I have a binary classification problem with categories background (bg) = 0, signal (sig) = 1, for which I am training NNs. For monitoring purposes, I am trying to implement a custom metric in Keras with TensorFlow backend that does the following:
1) Calculate the threshold on my NN output which would result in a false positive rate (classifying bg as signal) of X (in this case X = 0.02, but it could be anything).
2) Calculate the true positive rate at this threshold.
Given numpy arrays y_true, y_pred, I would write a function like:
def eff_at_2percent_metric(y_true, y_pred):
#Find list of bg events
bg_list = np.argwhere(y_true < 0.5)
#Order by the NN output
ordered_bg_predictions = np.flip(np.sort(y_pred[bg_list]),axis=0)

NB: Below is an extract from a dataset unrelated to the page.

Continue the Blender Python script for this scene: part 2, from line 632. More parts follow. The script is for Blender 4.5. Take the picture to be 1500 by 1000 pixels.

#Find the threshold with 2% false positive rate
threshold = ordered_bg_predictions[0.02*round(len(ordered_bg_list))]
#Find list of signal events
sig_list = np.argwhere(y_true > 0.5)
#Order these by NN output
ordered_sig_predictions = np.sort(y_pred[sig_list])
#Find true positive rate with this threshold
sig_eff = 1 - np.searchsorted(ordered_sig_predictions,threshold)/len(ordered_sig_predictions)
return sig_eff
Of course, this does not work because to implement a custom metric, y_true and y_pred are supposed to be TensorFlow tensors rather than numpy arrays. Is there any way I can make this work correctly?
There's a metric for sensitivity at specificity, which I believe is equivalent (specificity is one minus FPR).
You can implement your own metric, and here is an example for the false positive rate:
from tensorflow.python.eager import context
from tensorflow.python.framework import dtypes
from tensorflow.python.framework import ops
from tensorflow.python.ops import array_ops
from tensorflow.python.ops import math_ops
from tensorflow.python.ops import variable_scope
from tensorflow.python.ops.metrics_impl import _aggregate_across_towers
from tensorflow.python.ops.metrics_impl import true_negatives
from tensorflow.python.ops.metrics_impl import false_positives
from tensorflow.python.ops.metrics_impl import _remove_squeezable_dimensions
def false_positive_rate(labels,
predictions,
weights=None,
metrics_collections=None,
updates_collections=None,
name=None):
if context.executing_eagerly():
raise RuntimeError('tf.metrics.recall is not supported is not '
'supported when eager execution is enabled.')
with variable_scope.variable_scope(name, 'false_alarm',
(predictions, labels, weights)):
predictions, labels, weights = _remove_squeezable_dimensions(
predictions=math_ops.cast(predictions, dtype=dtypes.bool),
labels=math_ops.cast(labels, dtype=dtypes.bool),
weights=weights)
false_p, false_positives_update_op = false_positives(
labels,
predictions,
weights,
metrics_collections=None,
updates_collections=None,
name=None)
true_n, true_negatives_update_op = true_negatives(
labels,
predictions,
weights,
metrics_collections=None,
updates_collections=None,
name=None)
def compute_false_positive_rate(true_n, false_p, name):
return array_ops.where(
math_ops.greater(true_n + false_p, 0),
math_ops.div(false_p, true_n + false_p), 0, name)
def once_across_towers(_, true_n, false_p):
return compute_false_positive_rate(true_n, false_p, 'value')
false_positive_rate = _aggregate_across_towers(
metrics_collections, once_across_towers, true_n, false_p)
update_op = compute_false_positive_rate(true_negatives_update_op,
false_positives_update_op, 'update_op')
if updates_collections:
ops.add_to_collections(updates_collections, update_op)
return false_positive_rate, update_op
You can adapt the code to the true positive rate.